Did I say "OODA-loopy" and "New York Times" in the same post?

Sometimes the New York Times is the gift that keeps on giving. Let's take David Brooks column from yesterday. (Please!) Brooks' The Behavioral Revolution opens thusly:

Roughly speaking, there are four steps to every decision. First, you perceive a situation. Then you think of possible courses of action. Then you calculate which course is in your best interest. Then you take the action.

Over the past few centuries, public policy analysts have assumed that step three is the most important. Economic models and entire social science disciplines are premised on the assumption that people are mostly engaged in rationally calculating and maximizing their self-interest.

Although I freely admit that I am only marginally familiar with Boyd's OODA loop concepts, this article seems to be heavily sympatico with Boyd's work. However, if I rightly recollect, Boyd placed the emphasis on the second stage, not the third, and explicitly noted that our orientation is heavily influenced by our own biases, predispositions and experiences. This contradicts the assumption that people "are mostly engaged in rationally calculating and maximizing their self-interest." It all comes down to the question of whether our orientation is rational or not.

Brooks spends the rest of the column attempting to shift the presence of bias over to his "first O", that of perception.
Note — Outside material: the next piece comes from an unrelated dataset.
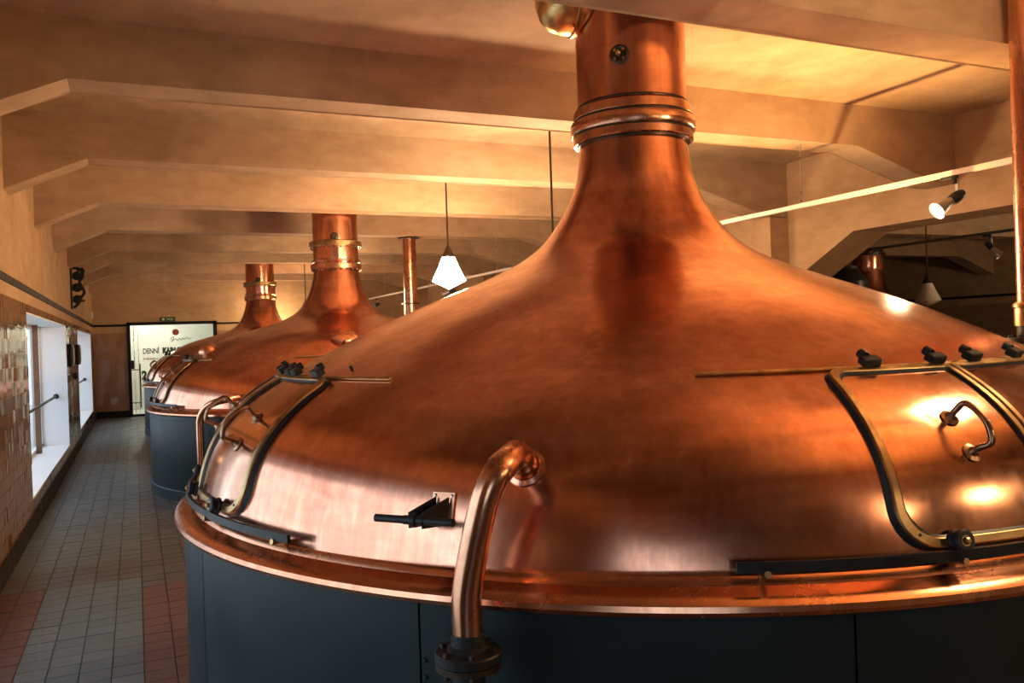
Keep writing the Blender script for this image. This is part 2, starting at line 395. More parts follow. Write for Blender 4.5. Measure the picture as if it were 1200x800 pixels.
# right wall: solid beyond the pillar, haunched openings on the near side
bm = NB(); TH = .5
prism(bm, [(7.32, -.1), (YF, -.1), (YF, ZC), (7.32, ZC)], XR, XR + TH, 'X')
prism(bm, [(.2, 2.05), (1.2, 2.52), (6.39, 2.52), (7.32, 2.05), (7.32, ZC), (.2, ZC)], XR, XR + TH, 'X')
prism(bm, [(-.6, -.1), (.2, -.1), (.2, ZC), (-.6, ZC)], XR, XR + TH, 'X')
prism(bm, [(YN, -.1), (-6.9, -.1), (-6.9, 2.05), (-6.0, 2.52), (-1.5, 2.52), (-.6, 2.05), (-.6, ZC), (YN, ZC)], XR, XR + TH, 'X')
wr = obj('wall_right', bm, PLASTER, smooth=False); tag(wr, kind='structure')
for y in BEAMS:
    if y < 5.3: continue
    bm = NB(); box(bm, (6.5, y, -.05 if y > 6 else 2.52), (XR + .01, y + .3, 2.80)); obj('pillar', bm, PLASTER, wr, False)

# ---------------------------------------------------------------- far door with its printed glass
D_ = empty('door_1', ((DX0 + DX1) / 2, YF, 0)); tag(D_, kind='structure'); hw = (DX1 - DX0) / 2
bm = NB()
box(bm, (-hw - .03, -.05, -.005), (-hw + .04, .08, DZ1 + .04)); box(bm, (hw - .05, -.05, -.005), (hw + .03, .08, DZ1 + .04)); box(bm, (-hw - .03, -.05, DZ1 - .03), (hw + .03, .08, DZ1 + .04))
box(bm, (-hw, -.03, 0), (hw, .05, .05))
obj('door_frame', bm, TRIM, D_, False)
bm = NB(); box(bm, (-hw + .10, -.02, .05), (-hw + .115, .03, DZ1 - .03)); box(bm, (-hw + .19, -.02, .05), (-hw + .20, .02, DZ1 - .03)); obj('door_stile', bm, STEEL, D_, False)
bm = NB(); box(bm, (-hw + .04, 0, .05), (hw - .05, .012, DZ1 - .03)); obj('door_glass', bm, DOORGLASS, D_, False)
bm = NB(); tube(bm, [(-hw + .22, -.09, .2), (-hw + .22, -.09, 1.22)], .014, 10)
for z in (.32, 1.08): tube(bm, [(-hw + .22, -.09, z), (-hw + .04, -.05, z)], .01, 8)
obj('door_handle', bm, BLACK, D_)
bm = NB(); box(bm, (-hw + .02, -.08, 1.1), (-hw + .10, -.05, 1.3)); obj('door_lock', bm, BLACK, D_, False)
def text(s, x, z, size, mat, xs=1.0, bold=0.0, y=-.006):
    cu = bpy.data.curves.new('txt', 'FONT'); cu.body = s; cu.size = size; cu.extrude = .002; cu.offset = bold
    to = bpy.data.objects.new('txt', cu); col.objects.link(to)
    dg = bpy.context.evaluated_depsgraph_get(); me = bpy.data.meshes.new_from_object(to.evaluated_get(dg)); bpy.data.objects.remove(to)
    me.materials.clear(); me.materials.append(mat)
    o = bpy.data.objects.new('lettering', me); col.objects.link(o); o.parent = D_
    o.location = (x, y, z); o.rotation_euler = (PI / 2, 0, 0); o.scale = (xs, 1, 1); return o
text('DENN\u00cd', -.665, 1.445, .175, INK, .66, .004)
text('KAPACITA', -.235, 1.445, .175, INK, .70, .016)
bm = NB()
for k in range(9): box(bm, (-.66 + .07 * k, -.006, 1.30), (-.612 + .07 * k, -.004, 1.335 + .01 * (k % 2)))
obj('faded_lettering', bm, INK2, D_, False)
text('2', -.70, .86, .255, INK, .85, .016)
bm = NB(); lathe(bm, [(0, 0), (.075, 0), (.075, .004), (0, .004)], 28, frame_M((.06, -.008, 1.93), (0, -1, 0))); obj('seal', bm, RED, D_)
bm = NB(); tube(bm, spline([(-.06, -.008, 1.74), (-.03, -.008, 1.80), (.02, -.008, 1.82), (.0, -.008, 1.76), (-.04, -.008, 1.70), (-.02, -.008, 1.72), (.06, -.008, 1.77), (.10, -.008, 1.73), (.14, -.008, 1.78), (.18, -.008, 1.74), (.22, -.008, 1.79), (.25, -.008, 1.75), (.3, -.008, 1.80), (.34, -.008, 1.76), (.4, -.008, 1.77)], 5), .007, 6); obj('script_flourish', bm, INK, D_)
# vestibule behind the glass
bm = NB(); y1 = YF + .31; y2 = YF + 2.3
for a, b_ in (((-.6, y2, -.1), (2.3, y2 + .1, 2.7)), ((-.7, y1, -.1), (-.6, y2, 2.7)), ((2.3, y1, -.1), (2.4, y2, 2.7)), ((-.7, y1, 2.6), (2.4, y2, 2.7)), ((-.7, y1, -.12), (2.4, y2, 0))): box(bm, a, b_)
tag(obj('wall_vestibule', bm, PALEWALL, smooth=False), kind='structure')
V = empty('vestibule_lamp', (.35, YF + 1.3, 2.52)); tag(V, 'bright ceiling lamp seen through the glass door at the far end', 'lamp')
bm = NB(); box(bm, (-.35, -.12, 0), (.35, .12, .06)); obj('housing', bm, WHITE, V, False)
bm = NB(); box(bm, (-.32, -.1, -.02), (.32, .1, 0)); obj('diffuser', bm, emis('vestibule_glow', (1.0, .95, .84), 12.0), V, False)
la = bpy.data.lights.new('vestibule_light', 'POINT'); la.energy = LAMP['vestibule'] * 2; la.color = (1.0, .95, .84); la.shadow_soft_size = .1
lo = bpy.data.objects.new('vestibule_light', la); col.objects.link(lo); lo.parent = V; lo.location = (0, 0, -.18)
# exit sign above the door
E_ = empty('exit_sign', (.72, YF - .03, 2.235)); tag(E_, 'small green exit sign above the far glass door', 'sign')
bm = NB(); bevbox(bm, (-.17, -.02, -.05), (.17, .028, .055), .006); obj('sign_body', bm, BLACK, E_)
bm = NB(); box(bm, (-.155, -.024, -.04), (.155, -.019, .045)); obj('sign_face', bm, EXITGREEN, E_, False)
bm = NB(); box(bm, (-.12, -.028, -.02), (-.07, -.023, .028)); box(bm, (.0, -.028, -.005), (.08, -.023, .008)); box(bm, (.08, -.028, -.02), (.1, -.023, .022)); tube(bm, [(-.02, -.026, .02), (-.02, -.026, .035)], .01, 8); tag(obj('pictogram', bm, OPAL, E_, False), kind='stuff')
# pieces on the pier between the two windows
for k, (yy, t_) in enumerate(((13.45, 'left'), (15.05, 'right'))):
    P_ = empty('wall_plaque', (XL + .01, yy, 1.5)); tag(P_, 'black upright wall plaque on the pier between the windows, the %s one' % ('nearer' if k == 0 else 'farther'), 'plaque', 'pair of plaques between the windows')
    bm = NB(); bevbox(bm, (0, -.2, -.16), (.05, .2, .16), .012); obj('frame', bm, BLACK, P_)
    bm = NB(); bevbox(bm, (.05, -.15, -.12), (.058, .15, .12), .003); obj('face', bm, DARKBRONZE, P_)
bm = NB(); lathe(bm, [(0, .0), (.05, 0), (.055, .02), (.035, .05), (0, .055)], 20, frame_M((XL + .008, 14.4, 1.18), (1, 0, 0))); tag(obj('round_switch', bm, BLACK), 'small round black switch below the two plaques', 'switch')
S_ = empty('wrought_iron_ornament', (XL, 14.45, 2.2)); tag(S_, 'black wrought iron ornament mounted high on the left wall above the dark rail', 'ornament')
bm = NB(); box(bm, (0, -.16, .0), (.02, .16, .66)); obj('back_plate', bm, BLACK, S_, False)
bm = NB()
tube(bm, spline([(.02, 0, .64), (.14, 0, .60), (.17, 0, .5), (.12, 0, .42), (.15, 0, .34), (.18, 0, .25), (.12, 0, .16), (.09, 0, .08), (.03, 0, .02)], 6), [.022] * 49, 8)
tube(bm, spline([(.02, 0, .5), (.09, 0, .48), (.13, .03, .44)], 5), .018, 8); tube(bm, spline([(.02, 0, .3), (.1, 0, .31), (.16, -.02, .3)], 5), .02, 8); tube(bm, spline([(.02, 0, .13), (.1, 0, .12), (.19, 0, .13)], 5), .012, 8)
tube(bm, spline([(.1, 0, .58), (.16, .05, .63), (.19, .02, .57)], 5), .014, 8)
for z in (.12, .3, .48): lathe(bm, [(0, -.02), (.06, -.02), (.07, 0), (.06, .02), (0, .02)], 10, frame_M((.085, 0, z + .03), (0, 1, .0)))
obj('scrollwork', bm, BLACK, S_)
bm = NB(); bevbox(bm, (XL + .0, 20.9, 2.28), (XL + .03, 20.98, 2.42), .004); tag(obj('wall_sensor', bm, WHITE), 'small pale box on the left wall above the rail near the far corner', 'sensor')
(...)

Although he might never have been exposed to Boyd's work, he trudges the path Boyd blazed, with a little "right wing deviationism" thrown in for fun.

If you start thinking about our faulty perceptions, the first thing you realize is that markets are not perfectly efficient, people are not always good guardians of their own self-interest and there might be limited circumstances when government could usefully slant the decision-making architecture (see “Nudge” by Thaler and Cass Sunstein for proposals). But the second thing you realize is that government officials are probably going to be even worse perceivers of reality than private business types. Their information feedback mechanism is more limited, and, being deeply politicized, they’re even more likely to filter inconvenient facts.

This meltdown is not just a financial event, but also a cultural one. It’s a big, whopping reminder that the human mind is continually trying to perceive things that aren’t true, and not perceiving them takes enormous effort.


Who'd a thunk?

1 comment:

echo6delta said...

You know, the first time I ever heard the term OODA Loop was from a Company Gunnery Sergeant about 5 years ago.

I get some funny looks when I use that term on friends, but among the more senior and/or intelligent Marines, it's long since been part of the lexicon. Just FYI.